**AIM OF THE EXERCISE**
Please work out how many lines in the material contain "picture" and give only that figure.

**SOURCE DATA**
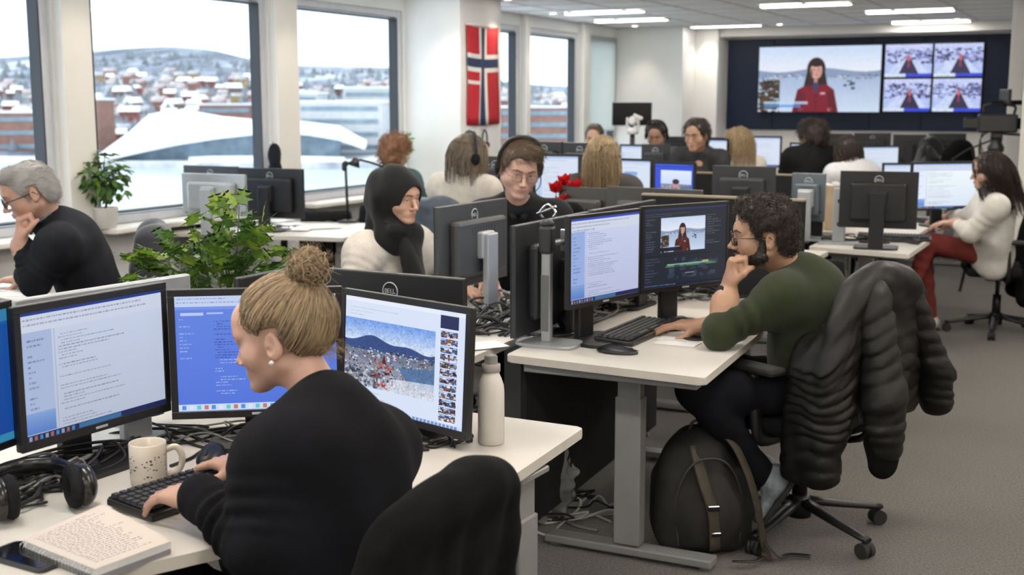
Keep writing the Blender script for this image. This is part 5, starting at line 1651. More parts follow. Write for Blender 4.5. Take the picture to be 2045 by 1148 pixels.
for i, pts in enumerate(([(500, 862), (440, 880), (400, 902), (380, 915), (340, 930)], [(520, 850), (460, 858), (390, 880), (350, 884), (310, 880)], [(480, 880), (430, 895), (395, 890), (330, 870), (250, 880)], [(30, 930), (120, 905), (180, 915), (260, 900), (330, 870)])):
    cable([P(x, y, ZD + .004) for x, y in pts], .0035, CBK, ('thin black cable curling behind the mug', 'thin black cable running towards the blue-screen monitor', 'thin black cable looping between the mug and the monitor foot', 'thin black cable running behind the monitor foot to the picture edge')[i])
for i, pts in enumerate(([(1040, 1040), (1090, 1068), (1130, 1040), (1180, 1028), (1220, 1042)], [(1045, 1058), (1100, 1030), (1150, 1050), (1195, 1060)], [(1120, 985), (1160, 1000), (1140, 1030), (1090, 1045), (1050, 1030)])):
    cable([P(x, y, .006) for x, y in pts], .005, (CWH, CGR, CWH)[i], ('white cable curling on the carpet under the desk', 'grey cable lying across the carpet under the desk', 'white cable looping beside the plastic bag on the carpet')[i])
tangle(P(1100, 1020, 0), .22, .14, .05, 16, .005, [CBK, CWH], 'cable mess on the carpet under the desks', .4)
# clear plastic bag under the desk
BAG = bpy.data.materials.new('clear_plastic_film'); BAG.use_nodes = True
_n = BAG.node_tree; _p = _n.nodes['Principled BSDF']; _p.inputs['Base Color'].default_value = (.55, .56, .56, 1); _p.inputs['Roughness'].default_value = .18; _p.inputs['Alpha'].default_value = .45
F_ = Field((-.16, -.16, -.01), (.16, .16, .50), .009)
F_.ell((0, 0, .12), (.11, .10, .13), .05); F_.cone((0, 0, .2), (.02, .01, .42), .085, .06, .08); F_.noise(.014, 55, 3); F_.noise(.010, 110, 4); F_.cut((0, 0, 0), (0, 0, -1))
v, q = F_.mesh(); o = fast_mesh('plastic_bag', v, q, BAG); o.location = P(1085, 1030, 0.002); o.location.z = .002; tag(o, 'crumpled clear plastic bag of rubbish under the end of the desk', 'bag')
b = MB(); rng2 = random.Random(8)
for i in range(14): b.box((rng2.uniform(.03, .07), rng2.uniform(.02, .06), rng2.uniform(.004, .03)), (rng2.uniform(-.05, .05), rng2.uniform(-.05, .05), .03 + .2 * rng2.random()), Matrix.Rotation(rng2.uniform(0, 3), 3, (rng2.random(), rng2.random(), rng2.random() + .1)))
tag(b.build('crumpled_contents', [mat('grey_scraps', (.30, .30, .29), .6, col2=(.6, .58, .52), vscale=12)], o), kind='stuff')
# black modesty panels under the desks
def panel(a, e, z0, z1, label, name='desk_screen', th=.022, m=None):
    a, e = Vector((a[0], a[1])), Vector((e[0], e[1])); d = e - a
    root = empty(name, ((a.x + e.x) / 2, (a.y + e.y) / 2, z0), math.atan2(d.y, d.x), label, 'panel')
    b = MB(); b.box((d.length, th, z1 - z0), (0, 0, (z1 - z0) / 2), None, .004); b.build('board', m or mat('black_felt', (.008, .008, .009), .95, bump=.3, bscale=300, var=.3, vscale=30), root)
    b = MB(); b.box((d.length, th * 1.3, .012), (0, 0, z1 - z0), None, .003); b.build('top_trim', mat('beige_trim', (.30, .25, .18), .5), root)
    for s_ in (-1, 1):
        b = MB(); b.box((.03, .05, .02), (s_ * d.length * .4, 0, -.004), None, .003); b.build('bracket', STEEL, root)
    return root
panel((mTL + Vector((.06, .05, 0))).xy, (mTL + mdir + Vector((.05, 0, 0))).xy, .08, .69, 'black panel hanging below the desk behind the steel leg')
panel((h1 + Vector((-.03, .08, 0))).xy, (h4 + Vector((.1, .05, 0))).xy, .06, .69, 'black panel below the cable-strewn desk behind the front desk')
e0, e1 = mTR + mdir + Vector((.02, .03, 0)), mTL + mdir + Vector((-.02, .03, 0))
panel(e1.xy, e0.xy, .70, 1.165, 'black desk divider behind the head of the man in green')
panel(R(1.92, 3.1).xy, R(1.92, 4.1).xy, .70, 1.12, 'low divider with a pale top edge behind the grey monitor backs')
# ---------------------------------------------------------------- people
def nrm(v):
    v = Vector(v); return v / (v.length or 1)
SKINS = {}
def skin(nm, col, brow=(.05, .035, .025)):
    if nm not in SKINS:
        m = mat('skin_' + nm, col, 0.48, var=.10, vscale=22, bump=.12, bscale=260, spec=.4, sss=.12, detail=6)
        SKINS[nm] = [m, mat('lips_' + nm, tuple(c * k for c, k in zip(col, (.85, .55, .55))), .4, spec=.4), mat('eye_white', (.62, .60, .58), .2), mat('iris_dark', (.035, .025, .02), .12), mat('brow_' + nm, brow, .7)]
    return SKINS[nm]
class Bag:
    """gathers pieces of one skin into a single mesh"""
    def __init__(s): s.V, s.F, s.M, s.n = [], [], [], 0
    def add(s, v, q, mi=0):
        s.V.append(np.asarray(v)); s.F.append(np.asarray(q) + s.n)
        s.M.append(np.full(len(q), mi) if np.isscalar(mi) else mi); s.n += len(v)
    def build(s, name, mats, parent=None):
        return fast_mesh(name, np.concatenate(s.V), np.concatenate(s.F), mats, parent, True, None, np.concatenate(s.M))
def xf(v, M, c):
    """local (left, forward, up) -> place"""
    return np.asarray(v) @ np.array(M).T + np.array(c)
def frame(hf, up=(0, 0, 1), roll=0.0):
    hf = nrm(hf); l = nrm(Vector(up).cross(hf)); u = hf.cross(l)
    if roll:
        l, u = l * math.cos(roll) + u * math.sin(roll), u * math.cos(roll) - l * math.sin(roll)
    return np.array([[l.x, hf.x, u.x], [l.y, hf.y, u.y], [l.z, hf.z, u.z]])
CR_C, CR_R = np.array((0, -.012, .035)), np.array((.076, .098, .086))
def chin_up(v, male):
    k, m = (.17, .018) if male else (.25, .027)
    v = np.array(v); v[..., 2] += np.clip(k * (-.02 - v[..., 2]), 0, m)
    return v
def head_piece(bag, M, c, neck_base, res=.0035, male=True, sc=1.0, jaw=1.0, nose=1.0, lips=True, open_neck=.0, cheeks=0.0):
    Mi = np.array(M).T
    nb = Mi @ (np.array(neck_base) - np.array(c)) / sc
    nb = nb + nb / np.linalg.norm(nb) * (.02 if male else .03)
    lo = np.minimum((-.105, -.13, -.135), nb - .075); hi = np.maximum((.105, .135, .135), nb + .075)
    lo[2] = nb[2] - .02
    F_ = Field(lo, hi, res)
    F_.ell(CR_C, CR_R, 0); F_.ell((0, .027, -.03), (.062 * jaw, .064, .085), .03)
    for s_ in (-1, 1):
        F_.cone((s_ * .050 * jaw, -.002, -.055), (s_ * .014, .076, -.104), .020, .016, .03)
        F_.ell((s_ * (.041 + cheeks * .1), .054, -.022), (.026 + cheeks, .025, .028 + cheeks), .036)
        F_.cone((s_ * .008, .092, .030), (s_ * .046, .076, .027), .0075 if male else .005, .006, .012)
    F_.ell((0, .076, -.106), (.022 if male else .018, .019, .016), .02)
    F_.ell((0, .079, .055), (.045, .018, .035), .04)
    F_.ell((0, .080, -.066), (.030, .020, .022), .02)
    for s_ in (-1, 1):
        F_.ell((s_ * .031, .100, .008), (.017, .014, .011), .012, 'sub')
    n = nose
    F_.cone((0, .090, .022), (0, .090 + .024 * n, -.024), .0075, .0095, .010)
    F_.ell((0, .092 + .024 * n, -.029), (.0105, .010, .0095), .008)
    for s_ in (-1, 1):
        F_.ell((s_ * .0115, .092 + .011 * n, -.034), (.0075, .011, .0075), .006)
        F_.ell((s_ * .006, .094 + .017 * n, -.0415), (.0035, .005, .003), .003, 'sub')
        F_.ell((s_ * .031, .0815, .0145), (.0155, .0125, .0075), .005); F_.ell((s_ * .031, .081, .0005), (.014, .0115, .0050), .005)
    if lips:
        F_.cone((-.019, .090, -.064), (0, .0985, -.0605), .003, .0062, .006); F_.cone((.019, .090, -.064), (0, .0985, -.0605), .003, .0062, .006)
        F_.cone((-.017, .090, -.067), (0, .0965, -.0715), .003, .0072, .006); F_.cone((.017, .090, -.067), (0, .0965, -.0715), .003, .0072, .006)
        F_.cone((-.02, .103, -.0662), (.02, .103, -.0662), .0012, .0012, .002, 'sub')
    # neck
    r_ = .053 if male else .044
    F_.cone((0, -.022, -.05), nb + np.array((0, 0, -.01)), r_, r_ * 1.06, .035)
    F_.cone((.0, .016 if male else .002, -.085), nb + np.array((0, .030 if male else .022, 0)), .022 if male else .018, .02, .04)
    for s_ in (-1, 1):
        e = (s_ * .0795, -.012, -.004); ry = np.array([[math.cos(.35), s_ * math.sin(.35), 0], [-s_ * math.sin(.35), math.cos(.35), 0], [0, 0, 1]])
        F_.ell(e, (.0085, .018, .031), .006, rot=ry)
        F_.ell((s_ * .0795, -.008, -.026), (.007, .010, .012), .006)
        F_.ell((s_ * .0895, -.009, .004), (.006, .0095, .017), .004, 'sub', rot=ry)
        F_.ell((s_ * .088, -.004, -.010), (.006, .006, .008), .004, 'sub')
    v, q = F_.mesh()
    v = relax(v, q, 1, .35)
    cen = v[q].mean(1)
    mi = np.zeros(len(q), int)
    if lips:
        d = ((cen[:, 0] / .0215) ** 2 + ((cen[:, 2] + .0662) / (.0098 * (1.0 - .25 * np.abs(cen[:, 0]) / .02))) ** 2)
        mi[(d < 1) & (cen[:, 1] > .086)] = 1
    ax_ = np.abs(cen[:, 0]); zb = np.interp(ax_, [.010, .034, .054], [.0265, .0330, .0275]); th_ = np.interp(ax_, [.010, .034, .054], [.0038, .0034, .0016]) * (1.0 if male else .75)
    mi[(np.abs(cen[:, 2] - zb) < th_) & (ax_ > .012) & (ax_ < .053) & (cen[:, 1] > .06)] = 4
    v = chin_up(v, male)
    bag.add(xf(v * sc, M, c), q, mi)
    # eyes
    for s_ in (-1, 1):
        bm2 = bmesh.new(); bmesh.ops.create_uvsphere(bm2, u_segments=20, v_segments=14, radius=.0122)
        vv = np.array([p.co for p in bm2.verts]); vv = np.stack([vv[:, 0], vv[:, 2], -vv[:, 1]], 1)
        tri = []; mm = []
        bmesh.ops.triangulate(bm2, faces=bm2.faces[:])
        bm2.verts.ensure_lookup_table(); bm2.verts.index_update()
        for f in bm2.faces:
            i = [x.index for x in f.verts]; tri.append((i[0], i[1], i[2], i[2])); y = np.mean([vv[k][1] for k in i]); mm.append(3 if y > .0107 else 2)
        vv = vv + np.array((s_ * .031, .0775, .0062))
        tri = np.array(tri)
        bm2.free()
        mids = (vv[tri[:, 0]] + vv[tri[:, 2]]) / 2; k0 = len(vv); vv2 = np.concatenate([vv, mids])
        tri2 = np.stack([tri[:, 0], tri[:, 1], tri[:, 2], k0 + np.arange(len(tri))], 1)
        bag.add(xf(vv2 * sc, M, c), tri2, np.array(mm))
    return nb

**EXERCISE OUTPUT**
2